Playing For Time - importance of recreation in society
Ecologist, The, May, 2001 by Jay Griffiths
The majority of work done today, even more so than when Bertrand Russell wrote, is destructive, profiting big business and harming both nature and social justice. Arguably, it benefits few enough people even in the north, as the cycle of overwork, overspend, overmortgage, overconsume and overwork all over again is acknowledged to be destructive. The protestant work ethic has been countered in part by a protesters' play ethic; from the hippy 'dropouts' of the 1960s onwards to today's downshifters who, in the US, comprise between 5 and 10 per cent of the workforce. The politics of carnival, meanwhile, has been richly dramatised by the May Days of recent years; confronting the industrial with a ludic revolution.
Nature is 'the Player', Shiva commented. Today, though, nature must be put to work: the free, wild and self-willed inter-play of nature is managed at best, exploited at worst. The effervescent shimmer of the rainforest gives way to the dull thud of logging as the Amazon must pay its way to finance South America's external debt and money from the south goes to countries of the north whose sons and daughters, enleisured by neoliberalism, wreak cultural and environmental havoc going out to play 'global tourism'. Having stolen the real childhood of real children in sweatshops of the world, grownups now try to recreate for themselves the fake confectionery-childhood of tourism, fatuous adults playing in the artificial playgrounds of the world.
At the heart of play are ideas of autonomy, spontaneity and freedom above all. At the heart of modern work are ideas of subjection, clockwork time-discipline and unfreedom -- to the point of slavery. The psychology of work is that by enslaving someone's time, you enslave their minds, for free-thinking demands unfettered time, it demands the integrity of hour on hour untouched by the hands of someone else's clock. Play, lively, light-hearted and free, has been colonised all over the world, which is, if you don't mind my saying, a deadly serious business.
Play's freedom is connected to ineffable diversity. The worst of work is connected to ineluctable monoism, the assembly line, factories, sweatshops, work camps and concentration camps. But the dominant political systems of today reverse these truths, offering instead the lie that through work -- not play -- is liberation. The liberation of working to buy vacations; the liberation of labouring to buy labour-saving devices.

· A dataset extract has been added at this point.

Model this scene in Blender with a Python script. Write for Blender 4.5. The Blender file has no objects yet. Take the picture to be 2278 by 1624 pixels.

These systems silently define all time as work time, so people are encouraged to work to 'buy' back some of their own 'free' time (and to work to buy the commodities that will fill that free time).

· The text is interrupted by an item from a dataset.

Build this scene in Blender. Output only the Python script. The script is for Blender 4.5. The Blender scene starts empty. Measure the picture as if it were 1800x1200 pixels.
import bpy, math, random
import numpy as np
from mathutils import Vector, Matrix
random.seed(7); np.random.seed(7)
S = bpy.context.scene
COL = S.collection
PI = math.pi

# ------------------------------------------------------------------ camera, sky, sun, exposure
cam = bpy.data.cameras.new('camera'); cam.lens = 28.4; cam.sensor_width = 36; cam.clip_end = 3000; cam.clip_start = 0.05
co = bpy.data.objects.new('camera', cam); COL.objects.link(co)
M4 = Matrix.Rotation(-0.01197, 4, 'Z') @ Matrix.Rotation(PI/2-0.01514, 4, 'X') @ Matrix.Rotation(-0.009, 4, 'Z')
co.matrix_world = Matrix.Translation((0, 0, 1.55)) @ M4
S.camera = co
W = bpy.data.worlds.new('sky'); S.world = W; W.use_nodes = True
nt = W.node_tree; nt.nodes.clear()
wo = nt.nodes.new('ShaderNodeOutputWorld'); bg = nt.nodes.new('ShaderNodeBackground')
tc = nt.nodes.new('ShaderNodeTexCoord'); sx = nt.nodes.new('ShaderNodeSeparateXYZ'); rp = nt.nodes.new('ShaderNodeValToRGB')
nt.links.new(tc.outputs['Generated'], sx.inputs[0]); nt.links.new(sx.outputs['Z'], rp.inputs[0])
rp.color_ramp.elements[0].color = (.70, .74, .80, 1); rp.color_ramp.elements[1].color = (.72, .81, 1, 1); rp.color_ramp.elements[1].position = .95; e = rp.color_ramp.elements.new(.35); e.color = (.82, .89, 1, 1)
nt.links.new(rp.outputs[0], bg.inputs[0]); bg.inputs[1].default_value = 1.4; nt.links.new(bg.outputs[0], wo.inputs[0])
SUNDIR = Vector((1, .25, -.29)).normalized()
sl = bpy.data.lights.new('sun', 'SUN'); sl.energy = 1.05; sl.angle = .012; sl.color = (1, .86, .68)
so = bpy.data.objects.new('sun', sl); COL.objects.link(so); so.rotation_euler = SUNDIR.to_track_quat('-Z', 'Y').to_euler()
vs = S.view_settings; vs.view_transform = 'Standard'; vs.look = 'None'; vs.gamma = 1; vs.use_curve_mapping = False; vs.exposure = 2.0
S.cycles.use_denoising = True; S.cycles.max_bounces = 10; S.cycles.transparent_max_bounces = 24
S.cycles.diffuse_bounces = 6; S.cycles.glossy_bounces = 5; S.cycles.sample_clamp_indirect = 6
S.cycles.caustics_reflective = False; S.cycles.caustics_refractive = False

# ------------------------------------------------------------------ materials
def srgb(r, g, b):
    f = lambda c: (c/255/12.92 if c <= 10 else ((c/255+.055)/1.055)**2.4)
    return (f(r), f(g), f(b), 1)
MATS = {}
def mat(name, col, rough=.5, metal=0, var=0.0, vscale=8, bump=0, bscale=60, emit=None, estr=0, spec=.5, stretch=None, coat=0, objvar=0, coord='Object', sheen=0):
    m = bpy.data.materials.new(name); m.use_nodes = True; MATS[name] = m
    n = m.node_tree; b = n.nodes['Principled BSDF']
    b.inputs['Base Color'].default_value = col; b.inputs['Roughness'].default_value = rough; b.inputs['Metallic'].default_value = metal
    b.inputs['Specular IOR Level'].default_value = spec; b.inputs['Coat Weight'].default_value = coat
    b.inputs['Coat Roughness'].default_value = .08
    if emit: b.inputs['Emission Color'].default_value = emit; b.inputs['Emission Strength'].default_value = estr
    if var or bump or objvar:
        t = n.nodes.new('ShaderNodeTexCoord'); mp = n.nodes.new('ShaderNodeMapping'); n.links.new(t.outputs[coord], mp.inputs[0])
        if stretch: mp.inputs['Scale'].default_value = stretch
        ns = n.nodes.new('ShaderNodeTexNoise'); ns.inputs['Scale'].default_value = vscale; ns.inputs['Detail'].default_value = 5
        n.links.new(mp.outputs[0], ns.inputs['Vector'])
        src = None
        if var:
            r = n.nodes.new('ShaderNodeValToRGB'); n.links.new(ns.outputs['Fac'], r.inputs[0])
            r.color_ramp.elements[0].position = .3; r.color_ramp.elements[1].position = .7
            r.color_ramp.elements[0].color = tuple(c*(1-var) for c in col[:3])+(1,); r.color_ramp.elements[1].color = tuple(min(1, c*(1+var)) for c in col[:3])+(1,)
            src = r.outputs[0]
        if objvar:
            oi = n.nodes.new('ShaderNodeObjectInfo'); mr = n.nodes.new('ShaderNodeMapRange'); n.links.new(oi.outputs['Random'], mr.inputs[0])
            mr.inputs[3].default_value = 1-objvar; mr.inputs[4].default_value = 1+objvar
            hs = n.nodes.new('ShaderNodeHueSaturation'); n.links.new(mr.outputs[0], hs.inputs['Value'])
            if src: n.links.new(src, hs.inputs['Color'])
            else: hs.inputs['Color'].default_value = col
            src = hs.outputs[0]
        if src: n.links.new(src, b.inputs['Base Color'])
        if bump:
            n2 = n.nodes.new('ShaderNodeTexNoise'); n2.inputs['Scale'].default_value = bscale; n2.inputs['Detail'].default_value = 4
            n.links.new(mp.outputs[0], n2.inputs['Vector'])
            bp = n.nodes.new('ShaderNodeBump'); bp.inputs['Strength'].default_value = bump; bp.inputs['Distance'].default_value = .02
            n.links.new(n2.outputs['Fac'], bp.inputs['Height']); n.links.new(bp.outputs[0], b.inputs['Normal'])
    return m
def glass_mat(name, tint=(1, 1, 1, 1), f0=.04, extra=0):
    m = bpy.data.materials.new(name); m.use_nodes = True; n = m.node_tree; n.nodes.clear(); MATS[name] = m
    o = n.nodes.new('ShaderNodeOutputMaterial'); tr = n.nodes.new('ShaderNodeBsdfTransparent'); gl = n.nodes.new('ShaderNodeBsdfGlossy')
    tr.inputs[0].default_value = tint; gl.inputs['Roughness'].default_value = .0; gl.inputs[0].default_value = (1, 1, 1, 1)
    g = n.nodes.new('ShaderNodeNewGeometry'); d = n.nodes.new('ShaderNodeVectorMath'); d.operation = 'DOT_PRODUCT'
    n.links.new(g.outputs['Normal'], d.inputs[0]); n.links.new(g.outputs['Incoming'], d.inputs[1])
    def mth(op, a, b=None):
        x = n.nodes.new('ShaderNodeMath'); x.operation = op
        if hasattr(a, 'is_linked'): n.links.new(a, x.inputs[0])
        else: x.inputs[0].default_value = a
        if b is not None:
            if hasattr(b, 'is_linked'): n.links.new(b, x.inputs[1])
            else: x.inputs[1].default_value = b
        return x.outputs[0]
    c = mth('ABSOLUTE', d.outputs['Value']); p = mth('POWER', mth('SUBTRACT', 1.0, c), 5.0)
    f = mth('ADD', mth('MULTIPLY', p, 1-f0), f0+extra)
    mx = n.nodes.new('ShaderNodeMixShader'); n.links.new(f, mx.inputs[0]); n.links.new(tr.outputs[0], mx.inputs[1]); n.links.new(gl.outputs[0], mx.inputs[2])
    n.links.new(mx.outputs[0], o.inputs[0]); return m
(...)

And then the lie is exported, through TV, tourism and consumerism, to persuade people of the 'Third World' that they too can earn a similar (vacant) liberation if they will only work hard enough. That they can liberate themselves from the yoke of the 'Third World debt' -- if they only work hard enough. The liberating power of work has been written, metaphorically, over the gates of Downing Street, at the White House, at every G8 meeting, it is on the letterheads of the World Bank and the IMF; an idea testament to the inherently fascistic tendencies of big business and neoliberalism: Work Makes You Free -- 'Arbeit macht freI' -- as the gates of Auschwitz proclaimed.